# TASK PROMPT:
Reproduce the top of the data verbatim, through and including the line that contains "sweep('lever', [s, s".

_ _ _ _

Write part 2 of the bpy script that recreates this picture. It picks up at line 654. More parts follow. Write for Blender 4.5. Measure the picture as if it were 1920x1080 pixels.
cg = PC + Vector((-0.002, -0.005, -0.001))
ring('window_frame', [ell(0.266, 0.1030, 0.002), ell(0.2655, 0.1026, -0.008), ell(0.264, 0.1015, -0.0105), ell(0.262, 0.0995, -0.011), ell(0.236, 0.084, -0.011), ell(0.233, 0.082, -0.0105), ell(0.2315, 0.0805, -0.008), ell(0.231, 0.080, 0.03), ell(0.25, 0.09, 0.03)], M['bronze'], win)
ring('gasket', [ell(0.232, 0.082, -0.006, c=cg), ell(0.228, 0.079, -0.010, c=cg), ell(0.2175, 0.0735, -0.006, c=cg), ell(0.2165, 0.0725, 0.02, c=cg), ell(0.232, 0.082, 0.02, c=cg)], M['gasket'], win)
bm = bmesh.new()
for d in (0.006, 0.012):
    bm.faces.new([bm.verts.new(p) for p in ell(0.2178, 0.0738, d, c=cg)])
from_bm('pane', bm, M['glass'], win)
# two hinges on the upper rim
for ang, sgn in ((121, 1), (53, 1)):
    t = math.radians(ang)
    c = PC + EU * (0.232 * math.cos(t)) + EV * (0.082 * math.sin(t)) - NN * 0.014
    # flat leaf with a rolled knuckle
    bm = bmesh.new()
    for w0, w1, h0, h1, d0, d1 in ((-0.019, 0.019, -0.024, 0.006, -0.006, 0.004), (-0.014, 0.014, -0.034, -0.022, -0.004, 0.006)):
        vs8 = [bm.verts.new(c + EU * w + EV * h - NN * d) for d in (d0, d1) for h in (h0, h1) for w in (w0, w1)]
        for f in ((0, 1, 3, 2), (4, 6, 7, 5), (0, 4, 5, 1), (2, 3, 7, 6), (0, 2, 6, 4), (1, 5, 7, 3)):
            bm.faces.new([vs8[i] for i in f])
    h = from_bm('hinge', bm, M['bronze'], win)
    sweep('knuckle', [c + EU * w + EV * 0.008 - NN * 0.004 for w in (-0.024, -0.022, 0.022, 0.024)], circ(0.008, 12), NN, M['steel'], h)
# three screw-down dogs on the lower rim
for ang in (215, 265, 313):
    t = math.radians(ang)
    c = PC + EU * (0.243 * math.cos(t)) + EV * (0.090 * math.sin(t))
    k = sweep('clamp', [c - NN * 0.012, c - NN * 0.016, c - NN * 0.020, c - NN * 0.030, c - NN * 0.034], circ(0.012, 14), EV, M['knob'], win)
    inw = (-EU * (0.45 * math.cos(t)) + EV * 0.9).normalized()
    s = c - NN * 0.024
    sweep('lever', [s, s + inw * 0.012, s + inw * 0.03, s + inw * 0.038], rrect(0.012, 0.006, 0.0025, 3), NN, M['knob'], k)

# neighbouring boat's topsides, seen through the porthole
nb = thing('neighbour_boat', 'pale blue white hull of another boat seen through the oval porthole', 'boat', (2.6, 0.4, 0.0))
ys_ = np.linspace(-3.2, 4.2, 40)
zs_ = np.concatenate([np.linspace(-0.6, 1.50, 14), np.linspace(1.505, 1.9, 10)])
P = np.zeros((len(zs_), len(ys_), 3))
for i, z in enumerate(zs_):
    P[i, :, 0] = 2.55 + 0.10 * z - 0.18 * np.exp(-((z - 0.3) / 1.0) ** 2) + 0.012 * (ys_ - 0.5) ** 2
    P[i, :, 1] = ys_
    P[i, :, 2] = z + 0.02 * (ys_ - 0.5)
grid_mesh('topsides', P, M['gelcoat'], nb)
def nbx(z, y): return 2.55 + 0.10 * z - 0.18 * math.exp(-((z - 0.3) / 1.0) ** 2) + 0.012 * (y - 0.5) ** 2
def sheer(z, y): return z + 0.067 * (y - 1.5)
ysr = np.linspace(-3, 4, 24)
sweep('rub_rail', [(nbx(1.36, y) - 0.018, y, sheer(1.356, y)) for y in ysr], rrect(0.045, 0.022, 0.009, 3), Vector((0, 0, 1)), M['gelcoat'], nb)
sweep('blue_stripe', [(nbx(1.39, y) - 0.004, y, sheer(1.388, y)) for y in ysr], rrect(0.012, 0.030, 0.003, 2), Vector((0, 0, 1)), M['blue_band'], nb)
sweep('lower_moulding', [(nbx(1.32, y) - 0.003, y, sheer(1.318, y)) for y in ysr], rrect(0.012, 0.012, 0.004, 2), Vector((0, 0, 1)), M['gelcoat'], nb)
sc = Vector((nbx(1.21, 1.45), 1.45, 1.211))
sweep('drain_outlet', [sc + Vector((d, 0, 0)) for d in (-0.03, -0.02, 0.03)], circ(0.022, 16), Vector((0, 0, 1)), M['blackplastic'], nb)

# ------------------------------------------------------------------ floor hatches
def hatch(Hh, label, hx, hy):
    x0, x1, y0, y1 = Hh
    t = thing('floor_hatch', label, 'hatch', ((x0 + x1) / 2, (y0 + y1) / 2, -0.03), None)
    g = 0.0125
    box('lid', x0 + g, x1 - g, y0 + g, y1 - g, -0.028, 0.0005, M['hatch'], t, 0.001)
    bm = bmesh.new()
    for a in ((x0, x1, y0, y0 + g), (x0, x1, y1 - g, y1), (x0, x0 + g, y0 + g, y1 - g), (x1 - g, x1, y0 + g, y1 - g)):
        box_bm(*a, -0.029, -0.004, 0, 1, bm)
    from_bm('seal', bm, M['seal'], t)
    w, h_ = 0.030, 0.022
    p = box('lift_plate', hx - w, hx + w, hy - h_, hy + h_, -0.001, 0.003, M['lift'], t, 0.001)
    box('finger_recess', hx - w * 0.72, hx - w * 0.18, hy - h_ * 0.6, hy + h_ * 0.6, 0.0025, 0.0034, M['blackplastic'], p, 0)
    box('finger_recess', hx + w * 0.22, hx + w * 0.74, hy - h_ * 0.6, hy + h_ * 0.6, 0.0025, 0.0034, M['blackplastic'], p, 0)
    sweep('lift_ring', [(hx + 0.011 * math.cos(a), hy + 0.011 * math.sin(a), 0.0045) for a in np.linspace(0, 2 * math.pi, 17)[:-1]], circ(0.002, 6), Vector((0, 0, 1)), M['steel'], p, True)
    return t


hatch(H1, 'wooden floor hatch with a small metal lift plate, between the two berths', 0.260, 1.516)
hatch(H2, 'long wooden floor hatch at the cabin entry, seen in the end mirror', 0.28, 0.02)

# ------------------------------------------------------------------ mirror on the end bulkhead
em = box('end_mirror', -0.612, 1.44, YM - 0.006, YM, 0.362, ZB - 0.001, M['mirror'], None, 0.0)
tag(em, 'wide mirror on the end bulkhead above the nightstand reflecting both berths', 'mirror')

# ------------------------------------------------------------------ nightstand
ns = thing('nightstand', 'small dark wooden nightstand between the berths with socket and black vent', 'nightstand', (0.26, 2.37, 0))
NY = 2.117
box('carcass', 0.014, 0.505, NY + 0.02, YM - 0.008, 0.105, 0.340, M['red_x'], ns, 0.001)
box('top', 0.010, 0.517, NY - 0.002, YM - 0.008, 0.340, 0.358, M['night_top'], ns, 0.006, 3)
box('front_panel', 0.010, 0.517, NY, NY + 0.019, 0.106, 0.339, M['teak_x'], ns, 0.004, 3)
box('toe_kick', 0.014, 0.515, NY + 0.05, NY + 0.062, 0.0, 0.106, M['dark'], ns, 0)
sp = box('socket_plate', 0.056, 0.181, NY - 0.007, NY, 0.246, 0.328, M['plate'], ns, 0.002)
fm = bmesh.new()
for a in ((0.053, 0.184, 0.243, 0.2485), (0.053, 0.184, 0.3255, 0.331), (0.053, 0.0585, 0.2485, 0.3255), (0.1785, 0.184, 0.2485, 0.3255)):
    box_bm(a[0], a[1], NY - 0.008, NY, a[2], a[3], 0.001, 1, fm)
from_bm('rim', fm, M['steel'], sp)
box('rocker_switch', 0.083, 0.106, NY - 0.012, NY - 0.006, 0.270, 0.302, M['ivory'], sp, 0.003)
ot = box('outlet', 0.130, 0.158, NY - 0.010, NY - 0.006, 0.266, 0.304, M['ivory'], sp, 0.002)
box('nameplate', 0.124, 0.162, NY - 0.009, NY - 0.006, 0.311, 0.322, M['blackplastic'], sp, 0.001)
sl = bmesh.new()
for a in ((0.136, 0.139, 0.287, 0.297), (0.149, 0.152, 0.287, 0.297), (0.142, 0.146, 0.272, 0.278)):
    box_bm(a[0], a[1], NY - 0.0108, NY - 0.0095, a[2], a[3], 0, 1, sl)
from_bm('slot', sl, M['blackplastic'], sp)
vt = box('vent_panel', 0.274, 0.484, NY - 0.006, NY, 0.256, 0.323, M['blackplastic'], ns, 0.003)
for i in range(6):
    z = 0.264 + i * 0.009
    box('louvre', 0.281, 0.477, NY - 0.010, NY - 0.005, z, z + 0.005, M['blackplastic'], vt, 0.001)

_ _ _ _

# EXPECTED ANSWER:
Write part 2 of the bpy script that recreates this picture. It picks up at line 654. More parts follow. Write for Blender 4.5. Measure the picture as if it were 1920x1080 pixels.
cg = PC + Vector((-0.002, -0.005, -0.001))
ring('window_frame', [ell(0.266, 0.1030, 0.002), ell(0.2655, 0.1026, -0.008), ell(0.264, 0.1015, -0.0105), ell(0.262, 0.0995, -0.011), ell(0.236, 0.084, -0.011), ell(0.233, 0.082, -0.0105), ell(0.2315, 0.0805, -0.008), ell(0.231, 0.080, 0.03), ell(0.25, 0.09, 0.03)], M['bronze'], win)
ring('gasket', [ell(0.232, 0.082, -0.006, c=cg), ell(0.228, 0.079, -0.010, c=cg), ell(0.2175, 0.0735, -0.006, c=cg), ell(0.2165, 0.0725, 0.02, c=cg), ell(0.232, 0.082, 0.02, c=cg)], M['gasket'], win)
bm = bmesh.new()
for d in (0.006, 0.012):
    bm.faces.new([bm.verts.new(p) for p in ell(0.2178, 0.0738, d, c=cg)])
from_bm('pane', bm, M['glass'], win)
# two hinges on the upper rim
for ang, sgn in ((121, 1), (53, 1)):
    t = math.radians(ang)
    c = PC + EU * (0.232 * math.cos(t)) + EV * (0.082 * math.sin(t)) - NN * 0.014
    # flat leaf with a rolled knuckle
    bm = bmesh.new()
    for w0, w1, h0, h1, d0, d1 in ((-0.019, 0.019, -0.024, 0.006, -0.006, 0.004), (-0.014, 0.014, -0.034, -0.022, -0.004, 0.006)):
        vs8 = [bm.verts.new(c + EU * w + EV * h - NN * d) for d in (d0, d1) for h in (h0, h1) for w in (w0, w1)]
        for f in ((0, 1, 3, 2), (4, 6, 7, 5), (0, 4, 5, 1), (2, 3, 7, 6), (0, 2, 6, 4), (1, 5, 7, 3)):
            bm.faces.new([vs8[i] for i in f])
    h = from_bm('hinge', bm, M['bronze'], win)
    sweep('knuckle', [c + EU * w + EV * 0.008 - NN * 0.004 for w in (-0.024, -0.022, 0.022, 0.024)], circ(0.008, 12), NN, M['steel'], h)
# three screw-down dogs on the lower rim
for ang in (215, 265, 313):
    t = math.radians(ang)
    c = PC + EU * (0.243 * math.cos(t)) + EV * (0.090 * math.sin(t))
    k = sweep('clamp', [c - NN * 0.012, c - NN * 0.016, c - NN * 0.020, c - NN * 0.030, c - NN * 0.034], circ(0.012, 14), EV, M['knob'], win)
    inw = (-EU * (0.45 * math.cos(t)) + EV * 0.9).normalized()
    s = c - NN * 0.024
    sweep('lever', [s, s + inw * 0.012, s + inw * 0.03, s + inw * 0.038], rrect(0.012, 0.006, 0.0025, 3), NN, M['knob'], k)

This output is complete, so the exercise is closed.